The Sixers know they played Friday night against the Pelicans like a team taking its shaky first step or two in a long season.

They also know that the season’s halfway point is creeping up, they’re 15-21 and losses like this make the big picture even bleaker.

“It’s not panic mode, but there’s sort of a desperation that we need to start to play with,” Paul George said. “And look at every game like it matters. From this point forward, every game matters. I think we do have to approach it in that manner, because it’s not going to get any easier.

“We lost tonight. Not going to discredit how they played tonight, but it’s a team we should’ve beat. And we’ve got (the Knicks) coming in, we’ve got (the Thunder) coming in. … We’ve got to put teams like this away early. That’s a team you’ve got to beat if you want to compete to be one of the teams standing in the end. These are the games that we put teams away.”

The Sixers indeed failed to defeat an 8-31 Pelicans team that announced Zion Williamson was suspended Friday for violating team policies. Brandon Ingram, Trey Murphy III and Herb Jones were out injured, too.

In that context, the shorthanded state of the Sixers doesn’t mean much. Joel Embiid missed a third straight game with a left foot sprain — he’s still “day-to-day,” Sixers head coach Nick Nurse said pregame — but George and Tyrese Maxey both suited up.

Maxey led the team with 30 points and 12 assists, but his outside shooting was poor — two air balls in the second quarter, no three-point makes until the final two minutes. George had a shorter first half than planned because of foul trouble and managed a mere two points before intermission.

His 23 second-half points weren’t sufficient because defensive blunders kept sinking the Sixers’ comeback effort. The Pelicans regularly put the Sixers’ defense on its heels, capitalized on miscommunications and found themselves with unguarded shots.

According to Cleaning the Glass, the Sixers rank 29th in the NBA in opponents’ points added through transition play. Their half-court defense ranks seventh after a strong December, but the Sixers’ overall defensive showing vs. New Orleans in the second half was reminiscent of the team that started 3-14.

“Probably just communicating, game plan readiness and just the effort. … Just continue to get back to ourselves, because we’ve been solid on those things,” Kelly Oubre Jr. said. “But tonight they had a little bit more pop and a little bit more assertiveness than we did.”

To open the Sixers’ three-game homestand, the Suns notched a win thanks to 67 second-half points.

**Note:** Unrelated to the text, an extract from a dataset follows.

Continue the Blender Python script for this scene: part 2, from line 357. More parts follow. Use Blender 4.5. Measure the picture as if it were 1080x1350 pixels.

The Pelicans posted 70 Friday.

“I think this week we had two games where I don’t think we played certainly as well as we needed to or certainly as well as we were in December,” Nurse said. “Again, we’re a little thin. … I’m a little worried (the starters) are logging a lot of minutes and a lot of assignments. I tried to get them some breaks here and there. It just seemed to me like we didn’t have quite the pop energy-wise that we needed for the full game.”

As George noted, the Sixers’ recent defensive problems are not typical for cohesive teams with stable cores.

“It’s just talking more,” George said. “I think talking is always a subject that comes up on teams, especially early on. Obviously, if we’ve been together for a long time, we kind of just know where guys are going to be. You know rotations, you know coverages.

“But I think, with this being our first year together, the communication aspect of it is fairly new to this group. Talking, making sure we know what’s going on … who’s switching, who’s supposed to be in this spot. So I think we’ve just got to continue to grow in that aspect.”

At some point, if the Sixers are going to pull off a dramatic season turnaround, all the injuries and chemistry-building ups and downs with summer signings have to stop being the main stories.

“I feel like we’re still in very early stages on a lot of stuff,” Nurse said the day before his team’s loss to New Orleans. “But in saying that, it has forced us into continuing to go over it.

“And it gets a little monotonous for these guys, but that’s where you’ve got to come in and say, ‘We don’t have the luxury to treat it monotonously. We don’t. We’ve got to treat it with the urgency that it needs.’ That just takes a little harder coaching on my part sometimes. No problem.”